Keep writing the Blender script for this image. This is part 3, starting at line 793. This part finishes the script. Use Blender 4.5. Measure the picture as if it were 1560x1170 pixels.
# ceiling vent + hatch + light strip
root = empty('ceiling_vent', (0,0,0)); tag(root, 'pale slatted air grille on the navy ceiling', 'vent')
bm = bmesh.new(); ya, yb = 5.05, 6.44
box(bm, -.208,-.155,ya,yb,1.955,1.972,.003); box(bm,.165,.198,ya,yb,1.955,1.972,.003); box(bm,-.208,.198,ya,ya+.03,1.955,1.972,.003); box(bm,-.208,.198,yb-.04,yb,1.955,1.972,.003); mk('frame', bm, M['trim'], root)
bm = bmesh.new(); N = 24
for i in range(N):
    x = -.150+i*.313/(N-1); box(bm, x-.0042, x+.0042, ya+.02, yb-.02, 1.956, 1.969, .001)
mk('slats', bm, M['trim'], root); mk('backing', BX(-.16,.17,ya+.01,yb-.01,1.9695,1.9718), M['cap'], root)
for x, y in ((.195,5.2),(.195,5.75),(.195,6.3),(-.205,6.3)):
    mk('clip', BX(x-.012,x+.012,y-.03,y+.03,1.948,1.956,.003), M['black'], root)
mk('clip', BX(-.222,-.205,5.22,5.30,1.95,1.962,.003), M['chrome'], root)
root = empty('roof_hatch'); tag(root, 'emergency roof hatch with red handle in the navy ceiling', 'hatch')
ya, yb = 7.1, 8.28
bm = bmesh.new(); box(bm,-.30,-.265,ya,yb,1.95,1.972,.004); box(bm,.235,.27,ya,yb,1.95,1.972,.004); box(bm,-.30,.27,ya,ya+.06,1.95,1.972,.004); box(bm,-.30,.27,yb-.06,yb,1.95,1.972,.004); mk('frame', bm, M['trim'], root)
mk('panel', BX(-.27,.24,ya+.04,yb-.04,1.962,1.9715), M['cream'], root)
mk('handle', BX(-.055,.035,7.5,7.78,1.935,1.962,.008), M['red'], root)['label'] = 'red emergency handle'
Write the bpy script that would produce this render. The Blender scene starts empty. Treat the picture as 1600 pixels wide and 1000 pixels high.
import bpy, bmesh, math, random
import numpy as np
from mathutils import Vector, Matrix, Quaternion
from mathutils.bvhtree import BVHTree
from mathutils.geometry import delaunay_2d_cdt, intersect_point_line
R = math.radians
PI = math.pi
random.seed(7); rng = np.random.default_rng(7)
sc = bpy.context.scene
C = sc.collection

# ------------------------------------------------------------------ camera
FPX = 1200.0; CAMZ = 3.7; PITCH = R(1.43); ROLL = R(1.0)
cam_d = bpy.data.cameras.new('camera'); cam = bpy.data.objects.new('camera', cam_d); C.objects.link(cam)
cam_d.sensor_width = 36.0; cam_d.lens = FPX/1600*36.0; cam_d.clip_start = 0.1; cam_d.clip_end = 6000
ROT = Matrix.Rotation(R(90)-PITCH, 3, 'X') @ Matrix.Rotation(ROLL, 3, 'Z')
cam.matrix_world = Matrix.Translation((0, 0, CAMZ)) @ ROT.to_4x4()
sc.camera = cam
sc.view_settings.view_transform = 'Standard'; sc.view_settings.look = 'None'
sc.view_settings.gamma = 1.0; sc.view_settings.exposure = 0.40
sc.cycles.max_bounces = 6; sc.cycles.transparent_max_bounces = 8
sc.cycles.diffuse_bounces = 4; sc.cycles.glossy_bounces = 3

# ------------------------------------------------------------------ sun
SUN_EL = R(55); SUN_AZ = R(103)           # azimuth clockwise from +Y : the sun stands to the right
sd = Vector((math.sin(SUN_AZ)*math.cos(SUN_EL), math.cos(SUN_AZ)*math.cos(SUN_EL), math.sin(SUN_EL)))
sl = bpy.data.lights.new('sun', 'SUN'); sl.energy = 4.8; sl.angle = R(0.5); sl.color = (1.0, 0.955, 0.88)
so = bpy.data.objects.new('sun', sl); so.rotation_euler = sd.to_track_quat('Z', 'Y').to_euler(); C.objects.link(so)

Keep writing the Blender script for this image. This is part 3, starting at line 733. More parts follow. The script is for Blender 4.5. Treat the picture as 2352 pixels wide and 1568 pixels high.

================================

Stated goal: Repeat the material above in full, quoting it exactly.

Answer to this exercise:
Keep writing the Blender script for this image. This is part 3, starting at line 793. This part finishes the script. Use Blender 4.5. Measure the picture as if it were 1560x1170 pixels.
# ceiling vent + hatch + light strip
root = empty('ceiling_vent', (0,0,0)); tag(root, 'pale slatted air grille on the navy ceiling', 'vent')
bm = bmesh.new(); ya, yb = 5.05, 6.44
box(bm, -.208,-.155,ya,yb,1.955,1.972,.003); box(bm,.165,.198,ya,yb,1.955,1.972,.003); box(bm,-.208,.198,ya,ya+.03,1.955,1.972,.003); box(bm,-.208,.198,yb-.04,yb,1.955,1.972,.003); mk('frame', bm, M['trim'], root)
bm = bmesh.new(); N = 24
for i in range(N):
    x = -.150+i*.313/(N-1); box(bm, x-.0042, x+.0042, ya+.02, yb-.02, 1.956, 1.969, .001)
mk('slats', bm, M['trim'], root); mk('backing', BX(-.16,.17,ya+.01,yb-.01,1.9695,1.9718), M['cap'], root)
for x, y in ((.195,5.2),(.195,5.75),(.195,6.3),(-.205,6.3)):
    mk('clip', BX(x-.012,x+.012,y-.03,y+.03,1.948,1.956,.003), M['black'], root)
mk('clip', BX(-.222,-.205,5.22,5.30,1.95,1.962,.003), M['chrome'], root)
root = empty('roof_hatch'); tag(root, 'emergency roof hatch with red handle in the navy ceiling', 'hatch')
ya, yb = 7.1, 8.28
bm = bmesh.new(); box(bm,-.30,-.265,ya,yb,1.95,1.972,.004); box(bm,.235,.27,ya,yb,1.95,1.972,.004); box(bm,-.30,.27,ya,ya+.06,1.95,1.972,.004); box(bm,-.30,.27,yb-.06,yb,1.95,1.972,.004); mk('frame', bm, M['trim'], root)
mk('panel', BX(-.27,.24,ya+.04,yb-.04,1.962,1.9715), M['cream'], root)
mk('handle', BX(-.055,.035,7.5,7.78,1.935,1.962,.008), M['red'], root)['label'] = 'red emergency handle'
Write the bpy script that would produce this render. The Blender scene starts empty. Treat the picture as 1600 pixels wide and 1000 pixels high.
import bpy, bmesh, math, random
import numpy as np
from mathutils import Vector, Matrix, Quaternion
from mathutils.bvhtree import BVHTree
from mathutils.geometry import delaunay_2d_cdt, intersect_point_line
R = math.radians
PI = math.pi
random.seed(7); rng = np.random.default_rng(7)
sc = bpy.context.scene
C = sc.collection

# ------------------------------------------------------------------ camera
FPX = 1200.0; CAMZ = 3.7; PITCH = R(1.43); ROLL = R(1.0)
cam_d = bpy.data.cameras.new('camera'); cam = bpy.data.objects.new('camera', cam_d); C.objects.link(cam)
cam_d.sensor_width = 36.0; cam_d.lens = FPX/1600*36.0; cam_d.clip_start = 0.1; cam_d.clip_end = 6000
ROT = Matrix.Rotation(R(90)-PITCH, 3, 'X') @ Matrix.Rotation(ROLL, 3, 'Z')
cam.matrix_world = Matrix.Translation((0, 0, CAMZ)) @ ROT.to_4x4()
sc.camera = cam
sc.view_settings.view_transform = 'Standard'; sc.view_settings.look = 'None'
sc.view_settings.gamma = 1.0; sc.view_settings.exposure = 0.40
sc.cycles.max_bounces = 6; sc.cycles.transparent_max_bounces = 8
sc.cycles.diffuse_bounces = 4; sc.cycles.glossy_bounces = 3

# ------------------------------------------------------------------ sun
SUN_EL = R(55); SUN_AZ = R(103)           # azimuth clockwise from +Y : the sun stands to the right
sd = Vector((math.sin(SUN_AZ)*math.cos(SUN_EL), math.cos(SUN_AZ)*math.cos(SUN_EL), math.sin(SUN_EL)))
sl = bpy.data.lights.new('sun', 'SUN'); sl.energy = 4.8; sl.angle = R(0.5); sl.color = (1.0, 0.955, 0.88)
so = bpy.data.objects.new('sun', sl); so.rotation_euler = sd.to_track_quat('Z', 'Y').to_euler(); C.objects.link(so)

Keep writing the Blender script for this image. This is part 3, starting at line 733. More parts follow. The script is for Blender 4.5. Treat the picture as 2352 pixels wide and 1568 pixels high.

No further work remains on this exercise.